***** DATA SECTION
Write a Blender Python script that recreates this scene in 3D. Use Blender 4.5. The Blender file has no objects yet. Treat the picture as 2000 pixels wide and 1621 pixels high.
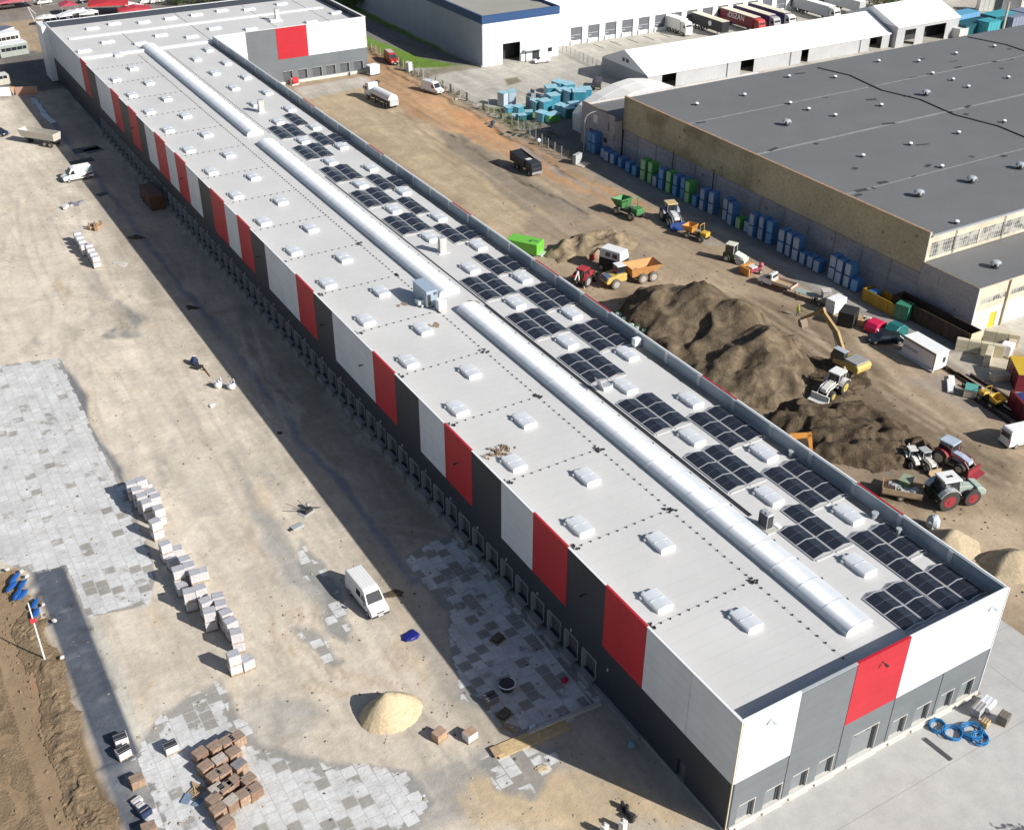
import bpy, bmesh, math, random
import numpy as np
from mathutils import Vector, Matrix
random.seed(7)
R = math.radians
C = bpy.context.scene.collection
scene = bpy.context.scene

# ---------------------------------------------------------------- camera
CP = Vector((-45.68811, -42.25768, 78.23316)); F = 2217.1570
YAW, PIT, ROL = (0.53965002, 0.56700909, 0.00511056)
fw = Vector((math.sin(YAW)*math.cos(PIT), math.cos(YAW)*math.cos(PIT), -math.sin(PIT)))
rt = Vector((math.cos(YAW), -math.sin(YAW), 0)); up = rt.cross(fw)
rt2 = rt*math.cos(ROL)+up*math.sin(ROL); up2 = up*math.cos(ROL)-rt*math.sin(ROL)
cd = bpy.data.cameras.new("Camera"); cam = bpy.data.objects.new("Camera", cd); C.objects.link(cam)
cam.matrix_world = Matrix(((rt2.x, up2.x, -fw.x, CP.x), (rt2.y, up2.y, -fw.y, CP.y), (rt2.z, up2.z, -fw.z, CP.z), (0, 0, 0, 1)))
cd.sensor_fit = 'HORIZONTAL'; cd.sensor_width = 36; cd.lens = F/2000*36; cd.clip_end = 5000; cd.clip_start = 1
scene.camera = cam

# ---------------------------------------------------------------- light
SUND = Vector((10.4, -18.42, 12.88)).normalized()
w = bpy.data.worlds.new("World"); scene.world = w; w.use_nodes = True
nt = w.node_tree; nt.nodes.clear()
sky = nt.nodes.new('ShaderNodeTexSky'); sky.sky_type = 'NISHITA'; sky.sun_disc = False
sky.sun_elevation = math.asin(SUND.z); sky.sun_rotation = math.atan2(SUND.x, SUND.y)
sky.air_density = 1.0; sky.dust_density = 1.5; sky.ozone_density = 1.0
bg = nt.nodes.new('ShaderNodeBackground'); bg.inputs[1].default_value = 0.06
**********
OBJECTIVE:
Repeat the data exactly, dropping every picture it holds.

THE COMPLETED TASK:
Write a Blender Python script that recreates this scene in 3D. Use Blender 4.5. The Blender file has no objects yet. Treat the picture as 2000 pixels wide and 1621 pixels high.
import bpy, bmesh, math, random
import numpy as np
from mathutils import Vector, Matrix
random.seed(7)
R = math.radians
C = bpy.context.scene.collection
scene = bpy.context.scene

# ---------------------------------------------------------------- camera
CP = Vector((-45.68811, -42.25768, 78.23316)); F = 2217.1570
YAW, PIT, ROL = (0.53965002, 0.56700909, 0.00511056)
fw = Vector((math.sin(YAW)*math.cos(PIT), math.cos(YAW)*math.cos(PIT), -math.sin(PIT)))
rt = Vector((math.cos(YAW), -math.sin(YAW), 0)); up = rt.cross(fw)
rt2 = rt*math.cos(ROL)+up*math.sin(ROL); up2 = up*math.cos(ROL)-rt*math.sin(ROL)
cd = bpy.data.cameras.new("Camera"); cam = bpy.data.objects.new("Camera", cd); C.objects.link(cam)
cam.matrix_world = Matrix(((rt2.x, up2.x, -fw.x, CP.x), (rt2.y, up2.y, -fw.y, CP.y), (rt2.z, up2.z, -fw.z, CP.z), (0, 0, 0, 1)))
cd.sensor_fit = 'HORIZONTAL'; cd.sensor_width = 36; cd.lens = F/2000*36; cd.clip_end = 5000; cd.clip_start = 1
scene.camera = cam

# ---------------------------------------------------------------- light
SUND = Vector((10.4, -18.42, 12.88)).normalized()
w = bpy.data.worlds.new("World"); scene.world = w; w.use_nodes = True
nt = w.node_tree; nt.nodes.clear()
sky = nt.nodes.new('ShaderNodeTexSky'); sky.sky_type = 'NISHITA'; sky.sun_disc = False
sky.sun_elevation = math.asin(SUND.z); sky.sun_rotation = math.atan2(SUND.x, SUND.y)
sky.air_density = 1.0; sky.dust_density = 1.5; sky.ozone_density = 1.0
bg = nt.nodes.new('ShaderNodeBackground'); bg.inputs[1].default_value = 0.06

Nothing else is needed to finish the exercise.